ANOTHER STAMPEDE.

Mention has been made of a panic that occurred on a night march near Green Brier river, Va., in '61. A similar stampede occurred on the night of May 25, '64, near Powder Springs, Ga. We were in reserve and were shifting position to the right. The night was dark and none of us knew the object of the movement or our destination. Tramping along quietly under a moonless sky over a country road darkly shaded by a heavy forest growth, a sudden rumbling was heard, increasing in volume as it approached and then the column in front dimly seen in the starlight, swayed to the right and there was a unanimous movement to get out of the way and to get quickly.
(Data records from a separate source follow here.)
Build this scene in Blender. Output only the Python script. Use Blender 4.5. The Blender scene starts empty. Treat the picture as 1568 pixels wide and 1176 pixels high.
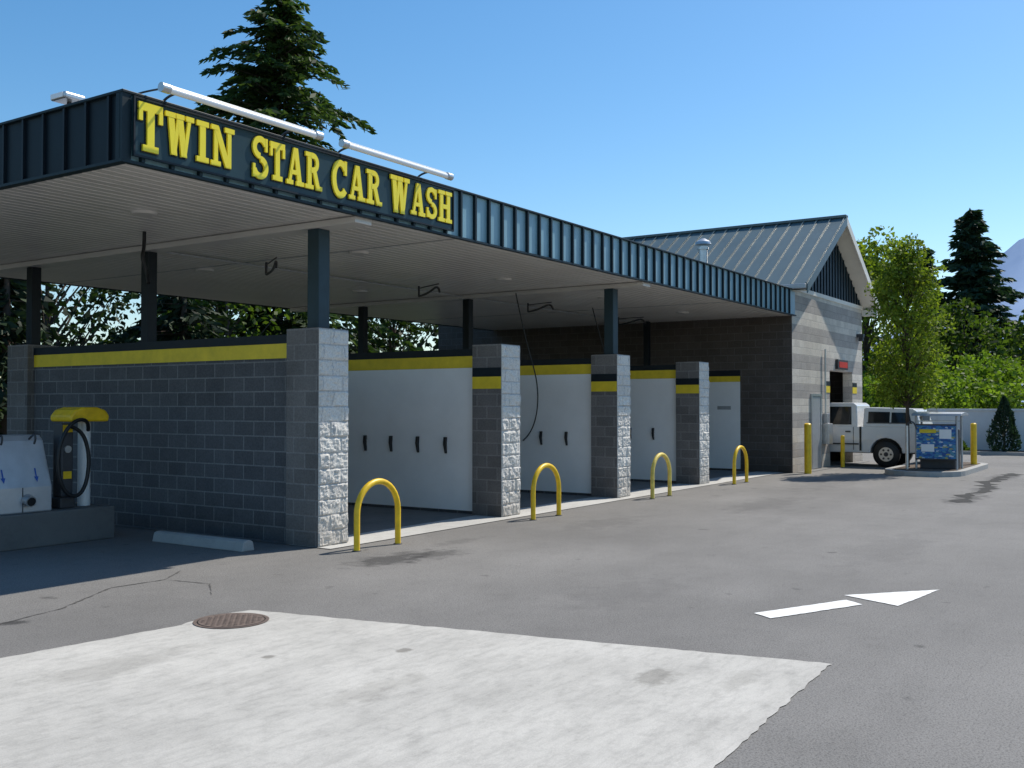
import bpy, math, random
import numpy as np
from mathutils import Vector, noise
random.seed(7); rng=np.random.default_rng(7)
S=bpy.context.scene
# ------------------------------------------------------------------ helpers
def link(o,parent=None):
    S.collection.objects.link(o)
    if parent: o.parent=parent
    return o
def empty(name,loc=(0,0,0)):
    o=bpy.data.objects.new(name,None); o.empty_display_size=.3
    return link(o)
def mesh(name,v,f,mat,parent=None,smooth=False):
    m=bpy.data.meshes.new(name); m.from_pydata([tuple(p) for p in v],[],f); m.update()
    if mat: m.materials.append(mat)
    if smooth:
        for p in m.polygons: p.use_smooth=True
    return link(bpy.data.objects.new(name,m),parent)
BF=[(0,3,2,1),(4,5,6,7),(0,1,5,4),(1,2,6,5),(2,3,7,6),(3,0,4,7)]
def bv(b):
    x0,x1,y0,y1,z0,z1=b
    return [(x0,y0,z0),(x1,y0,z0),(x1,y1,z0),(x0,y1,z0),(x0,y0,z1),(x1,y0,z1),(x1,y1,z1),(x0,y1,z1)]
def boxes(name,bs,mat,parent=None,bevel=0):
    v=[];f=[]
    for b in bs:
        k=len(v); v+=bv(b); f+=[tuple(i+k for i in q) for q in BF]
    o=mesh(name,v,f,mat,parent)
    if bevel:
        m=o.modifiers.new('b','BEVEL'); m.width=bevel; m.segments=2; m.limit_method='ANGLE'
    return o
def box(name,x0,x1,y0,y1,z0,z1,mat,parent=None,bevel=0):
    return boxes(name,[(x0,x1,y0,y1,z0,z1)],mat,parent,bevel)
def cyls(name,L,mat,parent=None,seg=14):
    v=[];f=[]
    for p0,p1,r0,r1 in L:
        p0=Vector(p0);p1=Vector(p1);d=(p1-p0).normalized()
        a=d.orthogonal().normalized();b=d.cross(a);k=len(v)
        for p,r in((p0,r0),(p1,r1)):
            for i in range(seg):
                t=2*math.pi*i/seg; v.append(p+a*(r*math.cos(t))+b*(r*math.sin(t)))
        for i in range(seg):
            j=(i+1)%seg; f.append((k+i,k+j,k+seg+j,k+seg+i))
        f.append(tuple(k+i for i in range(seg))[::-1]); f.append(tuple(k+seg+i for i in range(seg)))
    o=mesh(name,v,f,mat,parent,True)
    m=o.modifiers.new('e','EDGE_SPLIT'); m.split_angle=math.radians(40)
    return o
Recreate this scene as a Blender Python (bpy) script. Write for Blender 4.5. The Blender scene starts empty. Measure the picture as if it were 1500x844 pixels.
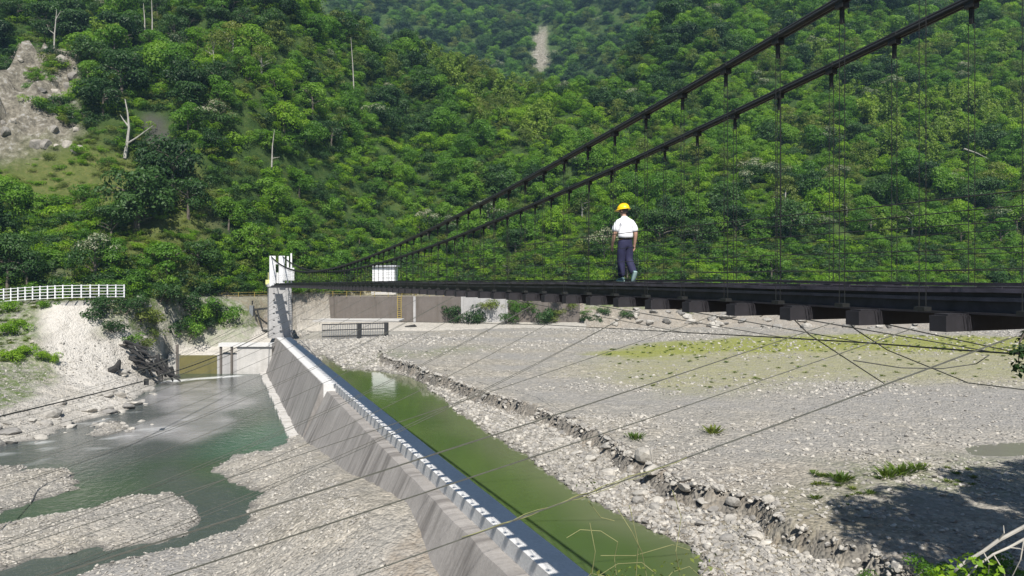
import bpy, bmesh, math, random
import numpy as np
from mathutils import Vector, Matrix, Euler
R = math.radians
random.seed(7)
rng = np.random.default_rng(11)
scene = bpy.context.scene
COL = scene.collection

# ------------------------------------------------------------------ plan from the photograph
F_PX, CX, HZ = 1071.0, 750.0, 407.0          # focal length and horizon of the 1500 px picture
def at(px, py, z=None, Y=None):
    """world point of a pixel, at a known height or a known depth (camera at the origin, looking along +Y)"""
    s, e = (px - CX) / F_PX, (py - HZ) / F_PX
    if Y is None:
        Y = -z / e
    return Vector((s * Y, Y, -e * Y))
DV = Vector((-0.405, 1.0, 0)).normalized()    # bridge and dam both run this way
NV = Vector((DV.y, -DV.x, 0))                 # to the right of it
K = 0.405
XN, XC, XF = 8.36, 9.22, 10.09                # X + K*Y of near cable, centre line, far cable
def on(x0, Y, z):
    return Vector((x0 - K * Y, Y, z))

to_sun = (-DV * 0.815 - NV * 0.2 + Vector((0, 0, 1))).normalized()   # towards the sun, behind the camera

# ------------------------------------------------------------------ noise
def _hash(ix, iy, seed):
    n = (ix.astype(np.int64) * 374761393 + iy.astype(np.int64) * 668265263 + seed * 974634777) & 0x7fffffff
    n = ((n ^ (n >> 13)) * 1274126177) & 0x7fffffff
    return ((n ^ (n >> 16)) & 0xffff) / 65535.0
def vnoise(x, y, seed=0):
    ix, iy = np.floor(x), np.floor(y)
    fx, fy = x - ix, y - iy
    fx, fy = fx * fx * (3 - 2 * fx), fy * fy * (3 - 2 * fy)
    a, b = _hash(ix, iy, seed), _hash(ix + 1, iy, seed)
    c, d = _hash(ix, iy + 1, seed), _hash(ix + 1, iy + 1, seed)
    return (a * (1 - fx) + b * fx) * (1 - fy) + (c * (1 - fx) + d * fx) * fy
def fbm(x, y, seed=0, oct=4):
    v, a, t = 0, 1.0, 0
    for i in range(oct):
        v = v + a * vnoise(x * 2 ** i, y * 2 ** i, seed + i * 17); t += a; a *= 0.5
    return v / t - 0.5
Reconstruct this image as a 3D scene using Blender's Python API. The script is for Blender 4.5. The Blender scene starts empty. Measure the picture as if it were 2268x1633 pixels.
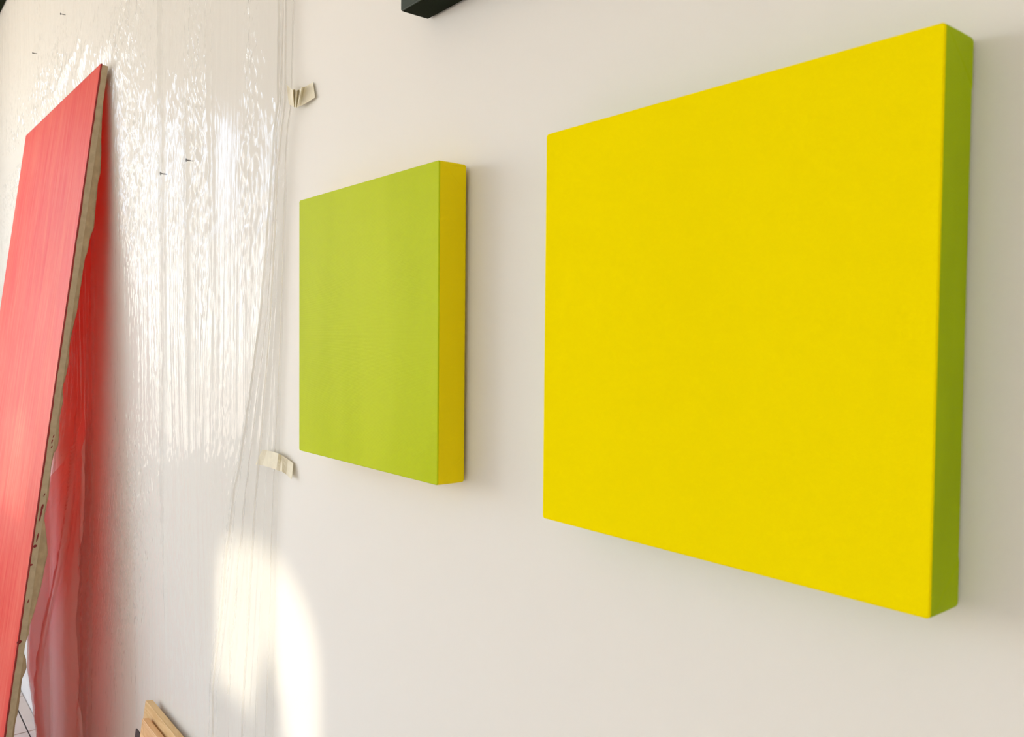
import bpy, bmesh, math, random
import numpy as np
from mathutils import Vector, Matrix, Euler

random.seed(7)
rng = np.random.default_rng(11)
SC = bpy.context.scene
COL = SC.collection

# ------------------------------------------------------------------ camera
CAM_Z = 1.632
cam_d = bpy.data.cameras.new('camera')
cam = bpy.data.objects.new('camera', cam_d)
COL.objects.link(cam)
YAW, PITCH, ROLL = -0.8924, -0.0345, 0.0092
fw = Vector((math.sin(YAW) * math.cos(PITCH), math.cos(YAW) * math.cos(PITCH), math.sin(PITCH)))
r0 = fw.cross(Vector((0, 0, 1))).normalized()
u0 = r0.cross(fw)
right = math.cos(ROLL) * r0 + math.sin(ROLL) * u0
up = -math.sin(ROLL) * r0 + math.cos(ROLL) * u0
m = Matrix((right, up, -fw)).transposed().to_4x4()
m.translation = Vector((0, -0.61747, CAM_Z))
cam.matrix_world = m
cam_d.sensor_width = 36.0
cam_d.lens = 36.0 * 1839.5 / 2268.0
cam_d.clip_start = 0.02
cam_d.dof.use_dof = True
cam_d.dof.focus_distance = 1.55
cam_d.dof.aperture_fstop = 12.5
SC.camera = cam

# ------------------------------------------------------------------ light
SC.view_settings.view_transform = 'Standard'
SC.view_settings.look = 'None'
SC.view_settings.gamma = 1.0
SC.view_settings.use_curve_mapping = False
SC.view_settings.exposure = 0.0
SC.cycles.max_bounces = 14
SC.cycles.diffuse_bounces = 8
SC.cycles.glossy_bounces = 5
SC.cycles.transparent_max_bounces = 16
SC.cycles.sample_clamp_indirect = 8.0

world = bpy.data.worlds.new('sky')
SC.world = world
world.use_nodes = True
wn = world.node_tree.nodes
wl = world.node_tree.links
wn.clear()
w_out = wn.new('ShaderNodeOutputWorld')
w_bg = wn.new('ShaderNodeBackground')
w_tc = wn.new('ShaderNodeTexCoord')
w_sep = wn.new('ShaderNodeSeparateXYZ')
w_map = wn.new('ShaderNodeMapRange')
w_map.inputs['From Min'].default_value = -1
w_map.inputs['From Max'].default_value = 1
w_ramp = wn.new('ShaderNodeValToRGB')
el = w_ramp.color_ramp.elements
el[0].position = 0.0
el[0].color = (0.43, 0.38, 0.32, 1)
el[1].position = 1.0
el[1].color = (0.50, 0.66, 1.0, 1)
for p, c in ((0.47, (0.56, 0.50, 0.43, 1)), (0.50, (1.0, 0.96, 0.88, 1)), (0.548, (1.0, 0.98, 0.94, 1)), (0.572, (0.76, 0.87, 1.0, 1)), (0.62, (0.62, 0.78, 1.0, 1))):
    e = el.new(p)
    e.color = c
wl.new(w_tc.outputs['Generated'], w_sep.inputs[0])
wl.new(w_sep.outputs['Z'], w_map.inputs['Value'])
wl.new(w_map.outputs[0], w_ramp.inputs[0])
wl.new(w_ramp.outputs[0], w_bg.inputs['Color'])
w_bg.inputs['Strength'].default_value = 11.9
wl.new(w_bg.outputs[0], w_out.inputs['Surface'])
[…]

One man, thoroughly demoralized, broke through the woods at full speed in the darkness, ran into a tree, that stood in his pathway, and dislocated his knee cap. Most of the men thought the enemy's cavalry were charging down the road upon them and they took to the woods and did not stand upon the order of their going. The rumbling was caused by the hurried tramp of feet as the men left the road. It was simply a causeless stampede and no one knew how it began. It was said that a deer ran across the road in front of the column, but I can not vouch for the correctness of this explanation.

I do not know how it may have been with others, but to the writer the expectation of meeting an unseen enemy in the dark, with no means of ascertaining his numbers or location, was never a pleasant sensation. It would have modified the feeling, perhaps, if I had borne in mind always the advice of a Confederate general to his men to "remember that the other side is as badly scared as you are."